"""
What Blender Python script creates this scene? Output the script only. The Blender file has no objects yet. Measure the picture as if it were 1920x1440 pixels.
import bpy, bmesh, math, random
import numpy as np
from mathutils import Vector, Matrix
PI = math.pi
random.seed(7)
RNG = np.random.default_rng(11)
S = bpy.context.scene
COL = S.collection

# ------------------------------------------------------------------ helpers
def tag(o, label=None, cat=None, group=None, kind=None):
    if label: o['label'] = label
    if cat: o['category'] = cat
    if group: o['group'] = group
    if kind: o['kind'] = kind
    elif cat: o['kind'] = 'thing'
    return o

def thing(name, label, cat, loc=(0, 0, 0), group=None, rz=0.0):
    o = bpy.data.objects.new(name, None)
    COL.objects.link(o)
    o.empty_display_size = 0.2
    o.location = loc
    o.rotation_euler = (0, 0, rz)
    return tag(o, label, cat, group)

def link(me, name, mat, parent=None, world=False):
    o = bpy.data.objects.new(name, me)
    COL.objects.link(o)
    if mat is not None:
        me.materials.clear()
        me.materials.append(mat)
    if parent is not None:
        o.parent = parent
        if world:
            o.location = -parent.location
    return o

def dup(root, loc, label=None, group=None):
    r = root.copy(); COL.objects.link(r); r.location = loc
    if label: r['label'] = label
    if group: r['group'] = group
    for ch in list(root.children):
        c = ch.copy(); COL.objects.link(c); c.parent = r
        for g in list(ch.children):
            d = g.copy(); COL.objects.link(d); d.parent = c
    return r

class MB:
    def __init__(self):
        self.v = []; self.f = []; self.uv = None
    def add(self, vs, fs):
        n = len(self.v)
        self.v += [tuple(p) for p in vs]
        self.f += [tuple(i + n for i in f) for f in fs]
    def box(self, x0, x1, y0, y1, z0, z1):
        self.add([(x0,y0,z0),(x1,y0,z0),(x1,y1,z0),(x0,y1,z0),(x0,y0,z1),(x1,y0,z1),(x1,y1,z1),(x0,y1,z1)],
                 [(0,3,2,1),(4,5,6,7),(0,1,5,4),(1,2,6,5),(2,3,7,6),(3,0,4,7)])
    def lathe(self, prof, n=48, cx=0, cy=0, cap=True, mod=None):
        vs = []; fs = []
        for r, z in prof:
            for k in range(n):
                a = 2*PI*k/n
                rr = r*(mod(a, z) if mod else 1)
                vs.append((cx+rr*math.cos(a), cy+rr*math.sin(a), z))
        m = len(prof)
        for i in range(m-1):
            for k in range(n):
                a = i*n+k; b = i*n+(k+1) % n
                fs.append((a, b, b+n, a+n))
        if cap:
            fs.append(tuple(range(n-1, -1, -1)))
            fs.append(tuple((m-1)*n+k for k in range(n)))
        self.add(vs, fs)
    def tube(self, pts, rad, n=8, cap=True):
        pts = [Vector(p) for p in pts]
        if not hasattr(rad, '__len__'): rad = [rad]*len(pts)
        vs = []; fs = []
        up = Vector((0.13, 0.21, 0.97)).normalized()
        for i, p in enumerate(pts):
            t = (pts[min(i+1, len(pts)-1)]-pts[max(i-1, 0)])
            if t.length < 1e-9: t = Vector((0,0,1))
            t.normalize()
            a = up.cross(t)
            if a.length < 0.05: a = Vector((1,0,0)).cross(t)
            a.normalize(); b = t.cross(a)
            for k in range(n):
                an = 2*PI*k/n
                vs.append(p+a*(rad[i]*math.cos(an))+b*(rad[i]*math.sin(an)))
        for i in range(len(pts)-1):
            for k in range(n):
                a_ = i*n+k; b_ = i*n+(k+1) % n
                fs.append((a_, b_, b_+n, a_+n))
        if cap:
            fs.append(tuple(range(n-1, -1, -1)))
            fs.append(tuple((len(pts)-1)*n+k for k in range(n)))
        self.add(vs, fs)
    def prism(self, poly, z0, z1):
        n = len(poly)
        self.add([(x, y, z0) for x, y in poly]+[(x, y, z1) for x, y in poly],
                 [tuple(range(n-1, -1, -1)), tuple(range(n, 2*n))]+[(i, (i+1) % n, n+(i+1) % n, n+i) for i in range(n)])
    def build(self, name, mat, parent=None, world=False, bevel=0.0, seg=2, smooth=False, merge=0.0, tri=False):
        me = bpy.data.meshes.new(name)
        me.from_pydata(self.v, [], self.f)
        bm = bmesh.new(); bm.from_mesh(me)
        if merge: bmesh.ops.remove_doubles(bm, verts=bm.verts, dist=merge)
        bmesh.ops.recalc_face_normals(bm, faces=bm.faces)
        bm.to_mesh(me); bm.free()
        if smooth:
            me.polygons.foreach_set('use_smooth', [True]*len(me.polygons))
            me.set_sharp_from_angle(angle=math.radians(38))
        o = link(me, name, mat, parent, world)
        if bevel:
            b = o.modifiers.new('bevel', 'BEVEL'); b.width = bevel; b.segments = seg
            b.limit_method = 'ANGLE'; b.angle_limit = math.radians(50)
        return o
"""
▸ **Your objective**: Write out every line of the material again, exactly as it reads.

▸ **Solved exercise**:
What Blender Python script creates this scene? Output the script only. The Blender file has no objects yet. Measure the picture as if it were 1920x1440 pixels.
import bpy, bmesh, math, random
import numpy as np
from mathutils import Vector, Matrix
PI = math.pi
random.seed(7)
RNG = np.random.default_rng(11)
S = bpy.context.scene
COL = S.collection

# ------------------------------------------------------------------ helpers
def tag(o, label=None, cat=None, group=None, kind=None):
    if label: o['label'] = label
    if cat: o['category'] = cat
    if group: o['group'] = group
    if kind: o['kind'] = kind
    elif cat: o['kind'] = 'thing'
    return o

def thing(name, label, cat, loc=(0, 0, 0), group=None, rz=0.0):
    o = bpy.data.objects.new(name, None)
    COL.objects.link(o)
    o.empty_display_size = 0.2
    o.location = loc
    o.rotation_euler = (0, 0, rz)
    return tag(o, label, cat, group)

def link(me, name, mat, parent=None, world=False):
    o = bpy.data.objects.new(name, me)
    COL.objects.link(o)
    if mat is not None:
        me.materials.clear()
        me.materials.append(mat)
    if parent is not None:
        o.parent = parent
        if world:
            o.location = -parent.location
    return o

def dup(root, loc, label=None, group=None):
    r = root.copy(); COL.objects.link(r); r.location = loc
    if label: r['label'] = label
    if group: r['group'] = group
    for ch in list(root.children):
        c = ch.copy(); COL.objects.link(c); c.parent = r
        for g in list(ch.children):
            d = g.copy(); COL.objects.link(d); d.parent = c
    return r

class MB:
    def __init__(self):
        self.v = []; self.f = []; self.uv = None
    def add(self, vs, fs):
        n = len(self.v)
        self.v += [tuple(p) for p in vs]
        self.f += [tuple(i + n for i in f) for f in fs]
    def box(self, x0, x1, y0, y1, z0, z1):
        self.add([(x0,y0,z0),(x1,y0,z0),(x1,y1,z0),(x0,y1,z0),(x0,y0,z1),(x1,y0,z1),(x1,y1,z1),(x0,y1,z1)],
                 [(0,3,2,1),(4,5,6,7),(0,1,5,4),(1,2,6,5),(2,3,7,6),(3,0,4,7)])
    def lathe(self, prof, n=48, cx=0, cy=0, cap=True, mod=None):
        vs = []; fs = []
        for r, z in prof:
            for k in range(n):
                a = 2*PI*k/n
                rr = r*(mod(a, z) if mod else 1)
                vs.append((cx+rr*math.cos(a), cy+rr*math.sin(a), z))
        m = len(prof)
        for i in range(m-1):
            for k in range(n):
                a = i*n+k; b = i*n+(k+1) % n
                fs.append((a, b, b+n, a+n))
        if cap:
            fs.append(tuple(range(n-1, -1, -1)))
            fs.append(tuple((m-1)*n+k for k in range(n)))
        self.add(vs, fs)
    def tube(self, pts, rad, n=8, cap=True):
        pts = [Vector(p) for p in pts]
        if not hasattr(rad, '__len__'): rad = [rad]*len(pts)
        vs = []; fs = []
        up = Vector((0.13, 0.21, 0.97)).normalized()
        for i, p in enumerate(pts):
            t = (pts[min(i+1, len(pts)-1)]-pts[max(i-1, 0)])
            if t.length < 1e-9: t = Vector((0,0,1))
            t.normalize()
            a = up.cross(t)
            if a.length < 0.05: a = Vector((1,0,0)).cross(t)
            a.normalize(); b = t.cross(a)
            for k in range(n):
                an = 2*PI*k/n
                vs.append(p+a*(rad[i]*math.cos(an))+b*(rad[i]*math.sin(an)))
        for i in range(len(pts)-1):
            for k in range(n):
                a_ = i*n+k; b_ = i*n+(k+1) % n
                fs.append((a_, b_, b_+n, a_+n))
        if cap:
            fs.append(tuple(range(n-1, -1, -1)))
            fs.append(tuple((len(pts)-1)*n+k for k in range(n)))
        self.add(vs, fs)
    def prism(self, poly, z0, z1):
        n = len(poly)
        self.add([(x, y, z0) for x, y in poly]+[(x, y, z1) for x, y in poly],
                 [tuple(range(n-1, -1, -1)), tuple(range(n, 2*n))]+[(i, (i+1) % n, n+(i+1) % n, n+i) for i in range(n)])
    def build(self, name, mat, parent=None, world=False, bevel=0.0, seg=2, smooth=False, merge=0.0, tri=False):
        me = bpy.data.meshes.new(name)
        me.from_pydata(self.v, [], self.f)
        bm = bmesh.new(); bm.from_mesh(me)
        if merge: bmesh.ops.remove_doubles(bm, verts=bm.verts, dist=merge)
        bmesh.ops.recalc_face_normals(bm, faces=bm.faces)
        bm.to_mesh(me); bm.free()
        if smooth:
            me.polygons.foreach_set('use_smooth', [True]*len(me.polygons))
            me.set_sharp_from_angle(angle=math.radians(38))
        o = link(me, name, mat, parent, world)
        if bevel:
            b = o.modifiers.new('bevel', 'BEVEL'); b.width = bevel; b.segments = seg
            b.limit_method = 'ANGLE'; b.angle_limit = math.radians(50)
        return o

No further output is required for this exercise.